▸ **Written exercise**:
Below is the data. Give it again, complete and exact.

▸ **Given information**:

○ ○ ○ ○

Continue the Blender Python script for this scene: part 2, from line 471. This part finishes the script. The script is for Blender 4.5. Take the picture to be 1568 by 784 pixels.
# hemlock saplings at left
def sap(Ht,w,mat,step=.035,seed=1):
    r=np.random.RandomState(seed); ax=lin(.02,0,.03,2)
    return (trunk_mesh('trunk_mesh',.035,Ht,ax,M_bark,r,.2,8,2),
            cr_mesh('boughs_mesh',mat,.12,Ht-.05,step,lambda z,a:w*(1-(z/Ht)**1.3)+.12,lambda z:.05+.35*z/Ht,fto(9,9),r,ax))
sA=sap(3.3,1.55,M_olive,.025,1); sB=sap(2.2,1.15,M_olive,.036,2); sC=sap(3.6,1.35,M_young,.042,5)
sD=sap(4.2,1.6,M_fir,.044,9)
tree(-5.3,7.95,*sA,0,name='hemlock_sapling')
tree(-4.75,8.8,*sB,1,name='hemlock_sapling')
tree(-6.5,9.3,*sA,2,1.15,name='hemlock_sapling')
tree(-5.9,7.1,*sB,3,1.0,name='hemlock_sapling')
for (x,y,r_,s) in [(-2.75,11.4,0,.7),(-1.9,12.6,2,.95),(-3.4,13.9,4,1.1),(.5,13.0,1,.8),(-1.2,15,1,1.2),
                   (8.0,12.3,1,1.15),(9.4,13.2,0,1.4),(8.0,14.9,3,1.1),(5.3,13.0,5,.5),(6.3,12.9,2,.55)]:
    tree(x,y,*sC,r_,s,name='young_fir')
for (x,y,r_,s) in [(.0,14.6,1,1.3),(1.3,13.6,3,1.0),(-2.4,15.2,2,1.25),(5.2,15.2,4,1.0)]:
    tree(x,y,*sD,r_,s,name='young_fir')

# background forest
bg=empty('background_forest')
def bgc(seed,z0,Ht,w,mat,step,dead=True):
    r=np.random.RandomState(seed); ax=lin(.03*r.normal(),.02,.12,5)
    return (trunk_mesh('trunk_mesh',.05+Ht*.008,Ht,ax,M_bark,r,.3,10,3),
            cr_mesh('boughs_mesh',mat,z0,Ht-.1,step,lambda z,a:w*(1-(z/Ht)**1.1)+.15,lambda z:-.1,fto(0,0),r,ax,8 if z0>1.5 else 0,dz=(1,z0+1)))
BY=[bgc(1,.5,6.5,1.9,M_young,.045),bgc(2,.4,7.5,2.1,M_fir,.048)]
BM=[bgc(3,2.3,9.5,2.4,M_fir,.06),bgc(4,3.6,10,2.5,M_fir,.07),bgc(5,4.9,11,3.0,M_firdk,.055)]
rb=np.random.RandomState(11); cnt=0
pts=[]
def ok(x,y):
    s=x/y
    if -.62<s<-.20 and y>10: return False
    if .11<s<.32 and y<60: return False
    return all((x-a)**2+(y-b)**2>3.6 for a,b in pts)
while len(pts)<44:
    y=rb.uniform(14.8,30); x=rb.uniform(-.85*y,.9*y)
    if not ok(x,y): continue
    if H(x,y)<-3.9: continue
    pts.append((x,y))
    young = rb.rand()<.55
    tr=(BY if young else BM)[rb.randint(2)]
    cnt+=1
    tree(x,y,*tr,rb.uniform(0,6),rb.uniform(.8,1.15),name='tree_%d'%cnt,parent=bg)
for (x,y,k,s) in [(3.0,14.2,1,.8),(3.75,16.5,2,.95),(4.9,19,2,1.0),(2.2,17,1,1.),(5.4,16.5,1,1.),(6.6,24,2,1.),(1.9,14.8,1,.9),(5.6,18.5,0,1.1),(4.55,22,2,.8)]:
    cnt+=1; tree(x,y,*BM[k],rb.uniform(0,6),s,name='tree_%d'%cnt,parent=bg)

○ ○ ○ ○

▸ **Task answer**:
Continue the Blender Python script for this scene: part 2, from line 471. This part finishes the script. The script is for Blender 4.5. Take the picture to be 1568 by 784 pixels.
# hemlock saplings at left
def sap(Ht,w,mat,step=.035,seed=1):
    r=np.random.RandomState(seed); ax=lin(.02,0,.03,2)
    return (trunk_mesh('trunk_mesh',.035,Ht,ax,M_bark,r,.2,8,2),
            cr_mesh('boughs_mesh',mat,.12,Ht-.05,step,lambda z,a:w*(1-(z/Ht)**1.3)+.12,lambda z:.05+.35*z/Ht,fto(9,9),r,ax))
sA=sap(3.3,1.55,M_olive,.025,1); sB=sap(2.2,1.15,M_olive,.036,2); sC=sap(3.6,1.35,M_young,.042,5)
sD=sap(4.2,1.6,M_fir,.044,9)
tree(-5.3,7.95,*sA,0,name='hemlock_sapling')
tree(-4.75,8.8,*sB,1,name='hemlock_sapling')
tree(-6.5,9.3,*sA,2,1.15,name='hemlock_sapling')
tree(-5.9,7.1,*sB,3,1.0,name='hemlock_sapling')
for (x,y,r_,s) in [(-2.75,11.4,0,.7),(-1.9,12.6,2,.95),(-3.4,13.9,4,1.1),(.5,13.0,1,.8),(-1.2,15,1,1.2),
                   (8.0,12.3,1,1.15),(9.4,13.2,0,1.4),(8.0,14.9,3,1.1),(5.3,13.0,5,.5),(6.3,12.9,2,.55)]:
    tree(x,y,*sC,r_,s,name='young_fir')
for (x,y,r_,s) in [(.0,14.6,1,1.3),(1.3,13.6,3,1.0),(-2.4,15.2,2,1.25),(5.2,15.2,4,1.0)]:
    tree(x,y,*sD,r_,s,name='young_fir')

# background forest
bg=empty('background_forest')
def bgc(seed,z0,Ht,w,mat,step,dead=True):
    r=np.random.RandomState(seed); ax=lin(.03*r.normal(),.02,.12,5)
    return (trunk_mesh('trunk_mesh',.05+Ht*.008,Ht,ax,M_bark,r,.3,10,3),
            cr_mesh('boughs_mesh',mat,z0,Ht-.1,step,lambda z,a:w*(1-(z/Ht)**1.1)+.15,lambda z:-.1,fto(0,0),r,ax,8 if z0>1.5 else 0,dz=(1,z0+1)))
BY=[bgc(1,.5,6.5,1.9,M_young,.045),bgc(2,.4,7.5,2.1,M_fir,.048)]
BM=[bgc(3,2.3,9.5,2.4,M_fir,.06),bgc(4,3.6,10,2.5,M_fir,.07),bgc(5,4.9,11,3.0,M_firdk,.055)]
rb=np.random.RandomState(11); cnt=0
pts=[]
def ok(x,y):
    s=x/y
    if -.62<s<-.20 and y>10: return False
    if .11<s<.32 and y<60: return False
    return all((x-a)**2+(y-b)**2>3.6 for a,b in pts)
while len(pts)<44:
    y=rb.uniform(14.8,30); x=rb.uniform(-.85*y,.9*y)
    if not ok(x,y): continue
    if H(x,y)<-3.9: continue
    pts.append((x,y))
    young = rb.rand()<.55
    tr=(BY if young else BM)[rb.randint(2)]
    cnt+=1
    tree(x,y,*tr,rb.uniform(0,6),rb.uniform(.8,1.15),name='tree_%d'%cnt,parent=bg)
for (x,y,k,s) in [(3.0,14.2,1,.8),(3.75,16.5,2,.95),(4.9,19,2,1.0),(2.2,17,1,1.),(5.4,16.5,1,1.),(6.6,24,2,1.),(1.9,14.8,1,.9),(5.6,18.5,0,1.1),(4.55,22,2,.8)]:
    cnt+=1; tree(x,y,*BM[k],rb.uniform(0,6),s,name='tree_%d'%cnt,parent=bg)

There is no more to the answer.